While there are instances which Nature seems to take on a fractal attitude and repeat itself at many order of magnitude, things like animals are usually constricted to be a certain size and no bigger. The reason can be simple physics, like the ratio of the volume of a bone to its cross-sectional area, and how much weight such bones can withstand before breaking. Haldane writes spectacularly about it in his essay:

“…consider a giant man sixty feet high—about the height of Giant Pope and Giant Pagan in the illustrated Pilgrim’s Progress of my childhood. These monsters were not only ten times as high as Christian, but ten times as wide and ten times as thick, so that their total weight was a thousand times his, or about eighty to ninety tons.

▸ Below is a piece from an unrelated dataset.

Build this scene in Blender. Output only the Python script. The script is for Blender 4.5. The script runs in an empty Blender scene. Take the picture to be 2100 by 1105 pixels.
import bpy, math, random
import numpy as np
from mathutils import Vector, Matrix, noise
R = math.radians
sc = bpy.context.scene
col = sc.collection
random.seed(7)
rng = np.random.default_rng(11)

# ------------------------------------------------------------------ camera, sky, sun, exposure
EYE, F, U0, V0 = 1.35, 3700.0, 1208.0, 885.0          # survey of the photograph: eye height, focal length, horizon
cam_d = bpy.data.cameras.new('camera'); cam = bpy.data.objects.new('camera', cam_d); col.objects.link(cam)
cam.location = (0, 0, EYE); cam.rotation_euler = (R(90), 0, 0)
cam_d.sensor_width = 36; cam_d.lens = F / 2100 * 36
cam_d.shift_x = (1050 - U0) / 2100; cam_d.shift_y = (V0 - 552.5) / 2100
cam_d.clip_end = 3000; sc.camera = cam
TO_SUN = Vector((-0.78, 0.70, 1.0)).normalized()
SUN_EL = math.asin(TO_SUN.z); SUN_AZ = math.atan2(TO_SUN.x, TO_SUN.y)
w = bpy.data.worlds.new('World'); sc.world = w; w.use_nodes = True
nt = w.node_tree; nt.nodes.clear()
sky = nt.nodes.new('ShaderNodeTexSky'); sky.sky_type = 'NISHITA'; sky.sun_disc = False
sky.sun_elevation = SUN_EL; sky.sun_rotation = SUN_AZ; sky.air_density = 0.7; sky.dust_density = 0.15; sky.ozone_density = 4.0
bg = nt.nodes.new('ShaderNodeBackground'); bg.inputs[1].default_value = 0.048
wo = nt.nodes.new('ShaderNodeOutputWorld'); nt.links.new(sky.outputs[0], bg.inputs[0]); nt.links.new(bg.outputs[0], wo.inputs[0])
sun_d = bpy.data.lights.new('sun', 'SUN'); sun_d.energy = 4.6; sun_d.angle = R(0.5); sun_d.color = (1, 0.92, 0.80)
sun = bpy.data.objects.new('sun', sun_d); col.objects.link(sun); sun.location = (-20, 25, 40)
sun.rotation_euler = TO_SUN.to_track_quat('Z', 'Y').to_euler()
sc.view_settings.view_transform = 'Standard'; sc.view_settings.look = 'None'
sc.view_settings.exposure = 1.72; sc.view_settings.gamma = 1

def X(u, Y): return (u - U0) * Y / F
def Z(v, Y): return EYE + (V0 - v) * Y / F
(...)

Unfortunately the cross sections of their bones were only a hundred times those of Christian, so that every square inch of giant bone had to support ten times the weight borne by a square inch of human bone. As the human thigh-bone breaks under about ten times the human weight, Pope and Pagan would have broken their thighs every time they took a step. This was doubtless why they were sitting down in the picture I remember. But it lessens one’s respect for Christian and Jack the Giant Killer.”

So here we have an example where the size of something is not arbitrary at all! Curiously, our size is actually set by the size of the planet. On the moon, a giant could probably walk around without breaking his thighs because of how much weaker gravity is. So this actually creates a funny inverse relationship- giant planets could probably only support very small beings (if their bones were made out of calcium like ours are) or invertebrates of some kind. Godzilla and giant monsters are out of the question! They are banished to the small moons and asteroids.